Note, too, that receivables are customarily listed net of (i.e., after deduction of) an allowance for doubtful accounts. That’s a provision, based on the company’s historical experience, for receivables that will probably never be paid.  Apple, for example, lists $3,361 million in receivables on its 9/26/09 balance sheet.  That’s after a $52 million doubtful accounts allowance.  I suppose you could analyze the doubtful accounts provision for patterns. I’ve never done it, so I don’t know what you’d find.  But since the allowance gradually adjusts, based on recent deviations from past experience, my guess is that this would be a lagging indicator.

The ratio’s significance

Why is the receivables/sales ratio important?  Assuming no changes in the company’s business lines, receivables/sales should be relatively stable.  If the ratio begins to deteriorate–that is, if the number gets bigger–it can be one of the earliest signs of weakening in a company’s business.  Of course, it’s not the only sign.  If the company is having trouble, there will likely also be indications in the behavior of inventories (they get bigger) and payables (they get smaller).  But receivables/sales is very reliable.
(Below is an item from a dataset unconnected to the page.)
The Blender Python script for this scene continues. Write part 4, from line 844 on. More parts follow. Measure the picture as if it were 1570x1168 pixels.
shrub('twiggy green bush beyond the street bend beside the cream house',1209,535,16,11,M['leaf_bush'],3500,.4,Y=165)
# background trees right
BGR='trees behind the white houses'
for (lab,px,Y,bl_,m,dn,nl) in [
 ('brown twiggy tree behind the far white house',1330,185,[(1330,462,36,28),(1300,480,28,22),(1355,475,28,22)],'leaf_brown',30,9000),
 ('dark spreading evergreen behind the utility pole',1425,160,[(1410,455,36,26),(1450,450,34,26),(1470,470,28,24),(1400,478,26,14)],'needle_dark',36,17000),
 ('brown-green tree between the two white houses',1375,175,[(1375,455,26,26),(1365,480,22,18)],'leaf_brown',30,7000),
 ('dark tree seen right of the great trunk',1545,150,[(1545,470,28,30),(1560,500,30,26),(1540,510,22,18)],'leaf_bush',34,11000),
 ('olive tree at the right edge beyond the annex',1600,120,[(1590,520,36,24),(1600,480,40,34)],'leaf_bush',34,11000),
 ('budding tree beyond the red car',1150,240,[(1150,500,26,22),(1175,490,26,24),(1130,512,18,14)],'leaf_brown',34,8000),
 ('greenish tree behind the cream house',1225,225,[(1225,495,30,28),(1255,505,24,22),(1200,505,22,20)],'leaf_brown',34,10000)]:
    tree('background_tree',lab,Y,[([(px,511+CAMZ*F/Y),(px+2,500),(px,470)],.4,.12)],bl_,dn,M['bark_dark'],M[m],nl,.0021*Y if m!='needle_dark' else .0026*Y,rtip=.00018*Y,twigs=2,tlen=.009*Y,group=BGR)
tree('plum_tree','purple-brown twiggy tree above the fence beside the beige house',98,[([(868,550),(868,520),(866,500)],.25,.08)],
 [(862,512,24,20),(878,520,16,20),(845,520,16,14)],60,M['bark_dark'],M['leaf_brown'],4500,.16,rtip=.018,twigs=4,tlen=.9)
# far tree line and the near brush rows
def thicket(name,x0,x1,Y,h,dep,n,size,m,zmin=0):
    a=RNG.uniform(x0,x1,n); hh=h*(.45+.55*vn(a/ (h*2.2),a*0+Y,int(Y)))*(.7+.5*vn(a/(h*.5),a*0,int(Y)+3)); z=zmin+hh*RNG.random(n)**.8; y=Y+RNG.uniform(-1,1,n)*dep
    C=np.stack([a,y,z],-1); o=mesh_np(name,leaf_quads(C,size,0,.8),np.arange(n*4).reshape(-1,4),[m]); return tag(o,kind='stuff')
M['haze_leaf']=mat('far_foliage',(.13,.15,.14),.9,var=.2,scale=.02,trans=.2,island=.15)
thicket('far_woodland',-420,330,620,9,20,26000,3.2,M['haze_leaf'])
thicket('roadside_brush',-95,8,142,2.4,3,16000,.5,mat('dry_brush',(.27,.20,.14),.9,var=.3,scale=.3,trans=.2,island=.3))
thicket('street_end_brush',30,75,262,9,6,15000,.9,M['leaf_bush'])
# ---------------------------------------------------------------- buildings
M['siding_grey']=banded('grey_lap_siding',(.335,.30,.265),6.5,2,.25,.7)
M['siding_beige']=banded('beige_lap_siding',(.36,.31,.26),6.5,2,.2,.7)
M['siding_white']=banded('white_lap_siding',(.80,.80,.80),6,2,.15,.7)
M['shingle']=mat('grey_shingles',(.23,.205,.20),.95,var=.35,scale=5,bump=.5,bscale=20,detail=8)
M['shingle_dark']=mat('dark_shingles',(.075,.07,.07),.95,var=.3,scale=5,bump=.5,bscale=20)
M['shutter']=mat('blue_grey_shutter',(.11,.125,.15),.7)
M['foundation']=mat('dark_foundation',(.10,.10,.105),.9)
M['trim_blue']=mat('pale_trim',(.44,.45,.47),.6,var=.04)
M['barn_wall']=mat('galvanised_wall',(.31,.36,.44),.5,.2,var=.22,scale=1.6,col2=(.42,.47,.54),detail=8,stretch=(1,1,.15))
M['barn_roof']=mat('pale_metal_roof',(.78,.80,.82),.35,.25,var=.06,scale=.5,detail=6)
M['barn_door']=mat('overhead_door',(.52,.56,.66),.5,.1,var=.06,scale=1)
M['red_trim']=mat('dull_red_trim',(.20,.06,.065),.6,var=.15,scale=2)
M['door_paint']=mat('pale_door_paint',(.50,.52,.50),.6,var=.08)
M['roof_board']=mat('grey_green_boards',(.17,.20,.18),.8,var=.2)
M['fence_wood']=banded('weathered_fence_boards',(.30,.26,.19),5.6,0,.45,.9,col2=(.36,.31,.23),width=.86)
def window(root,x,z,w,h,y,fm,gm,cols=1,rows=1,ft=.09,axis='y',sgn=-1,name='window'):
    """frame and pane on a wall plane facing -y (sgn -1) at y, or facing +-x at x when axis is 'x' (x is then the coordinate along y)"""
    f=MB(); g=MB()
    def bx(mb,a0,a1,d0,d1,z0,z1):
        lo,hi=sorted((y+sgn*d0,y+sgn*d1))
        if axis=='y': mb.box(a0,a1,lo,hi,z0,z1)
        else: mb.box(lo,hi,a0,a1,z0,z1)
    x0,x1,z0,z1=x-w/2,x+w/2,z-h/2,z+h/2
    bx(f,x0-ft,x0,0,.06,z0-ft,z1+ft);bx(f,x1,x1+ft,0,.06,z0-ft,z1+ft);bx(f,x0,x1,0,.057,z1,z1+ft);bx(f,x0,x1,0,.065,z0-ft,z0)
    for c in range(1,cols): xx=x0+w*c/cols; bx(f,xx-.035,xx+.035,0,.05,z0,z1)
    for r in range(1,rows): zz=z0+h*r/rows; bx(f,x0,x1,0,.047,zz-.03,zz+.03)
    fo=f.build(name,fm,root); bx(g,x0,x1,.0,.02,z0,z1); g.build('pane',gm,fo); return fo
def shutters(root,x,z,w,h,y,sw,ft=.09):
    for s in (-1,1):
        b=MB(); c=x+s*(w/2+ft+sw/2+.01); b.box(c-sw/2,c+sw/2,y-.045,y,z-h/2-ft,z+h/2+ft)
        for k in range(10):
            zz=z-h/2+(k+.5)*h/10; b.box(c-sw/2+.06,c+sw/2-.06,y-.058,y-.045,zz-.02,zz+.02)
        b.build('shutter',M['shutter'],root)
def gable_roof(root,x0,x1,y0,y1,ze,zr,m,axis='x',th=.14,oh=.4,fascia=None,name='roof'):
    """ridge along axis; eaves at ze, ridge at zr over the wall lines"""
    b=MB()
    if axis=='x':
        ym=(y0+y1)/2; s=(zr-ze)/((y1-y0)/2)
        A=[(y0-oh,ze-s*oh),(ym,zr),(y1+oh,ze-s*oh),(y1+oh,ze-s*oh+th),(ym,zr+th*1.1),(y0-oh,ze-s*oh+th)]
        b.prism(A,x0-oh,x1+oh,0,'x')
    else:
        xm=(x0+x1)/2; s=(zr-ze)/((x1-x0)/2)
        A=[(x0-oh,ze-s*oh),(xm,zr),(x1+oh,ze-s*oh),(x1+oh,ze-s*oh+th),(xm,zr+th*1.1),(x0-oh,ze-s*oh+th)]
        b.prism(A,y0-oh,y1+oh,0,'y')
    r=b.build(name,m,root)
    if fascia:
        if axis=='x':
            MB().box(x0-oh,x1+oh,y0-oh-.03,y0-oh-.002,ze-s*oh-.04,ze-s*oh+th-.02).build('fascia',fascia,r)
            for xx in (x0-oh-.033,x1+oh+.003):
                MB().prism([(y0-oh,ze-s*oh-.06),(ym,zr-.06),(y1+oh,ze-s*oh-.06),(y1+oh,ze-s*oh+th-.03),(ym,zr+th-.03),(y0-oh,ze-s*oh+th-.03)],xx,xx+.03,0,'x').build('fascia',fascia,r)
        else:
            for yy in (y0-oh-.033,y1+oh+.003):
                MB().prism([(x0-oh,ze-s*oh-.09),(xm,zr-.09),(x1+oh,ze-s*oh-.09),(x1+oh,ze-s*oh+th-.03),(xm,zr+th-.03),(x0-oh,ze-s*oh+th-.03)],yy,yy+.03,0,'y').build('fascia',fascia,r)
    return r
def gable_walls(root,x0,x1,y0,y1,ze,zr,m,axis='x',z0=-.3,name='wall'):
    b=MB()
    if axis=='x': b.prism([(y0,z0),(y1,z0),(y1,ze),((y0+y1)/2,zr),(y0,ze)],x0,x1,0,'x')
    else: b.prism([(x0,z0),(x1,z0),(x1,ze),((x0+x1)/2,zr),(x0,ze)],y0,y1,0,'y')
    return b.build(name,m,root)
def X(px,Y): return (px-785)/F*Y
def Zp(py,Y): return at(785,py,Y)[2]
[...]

The general idea is that the credit terms offered to customers are one of a collection of factors that influence a customer to choose one company’s products over another’s.  It’s one of the easiest factors to alter for a firm chasing a reluctant buyer.  A rising receivables/sales ratio is balance sheet evidence that the company is either offering extended payment terms to current credit customers or offering credit to customers who previously were asked to pay cash.  It is presumably doing this to win sales it would not get otherwise.  In other words, demand for its products is less than it has previously been.

One may also try to compare receivables/sales across different companies in the same industry.  In theory, the ratio should be the lowest in the strongest companies and highest in the weakest.  The practical difficulty is in finding companies with similar enough business mixes for the comparison to be valid.  For instance, even a relatively simple business that sells mostly at wholesale would have a different receivables pattern than one in the same industry that sells mostly at retail.


You may remember that Mitsubishi Motors had a sales campaign several years ago that offered liberal financing, featuring:

–zero down payment

–zero interest rate, and

–zero payments for one year.

It did a ton of financing and sold a ton of cars.  But it found out, starting about a year later, that almost zero people intended to make any payments on these loans.  (Yes, I’m sure this financing was done off-balance sheet.  My point is that having to offer sweetened financing terms is virtually always a sign of trouble.)

Similarly, as I’ve mentioned in another post, when Chrysler was going through bankruptcy, it came to light that a third of its customers were sub-prime credits who were buying Chryslers because no one else would lend them money to buy their cars.

Quirks to be aware of

1.  Companies sometimes factor receivables, i.e. sell them to third parties, to get them off the balance sheet.  If so, this fact will be disclosed in the Notes to Consolidated Financial Statements, either in the Accounts Receivable footnote or in the first footnote–Summary of significant accounting principles. Factoring receivables, even if it’s done to make the balance sheet look better than it would otherwise, may be a relatively benign thing.  If a company is really having difficulties, counterparties will quickly work this out and decline to purchase further receivables.

2.  The customary format for the physical layout of the balance sheet is to have current items listed at the top, with long-term items below them.  Occasionally, you will see some receivables listed as long-term items–indicating payment is not due for at least a year.  Sometimes, these can be innocuous entries that mirror the terms of a multi-year contract.

In other cases, however, this can be an attempt by a troubled company to divert attention from its financial/operating difficulties.  In the early Eighties, during the oilfield slump following the second “oil shock” of the Seventies, I was an oil analyst.  I saw oilfield service companies that had bloated inventories of the steel pipe (used to line the sides of oil/gas wells) that were starting to rust in their distribution yards.  Some told their customers, in effect–please take as much pipe as you can and pay us when you’re able.  To the extent that customers did, that shifted the (worthless) inventory out of current assets and into (worthless) long-term receivables.

This was, of course, only a cosmetic alteration.  But it may have made the company managements feel better.  And it may have fooled some careless investors.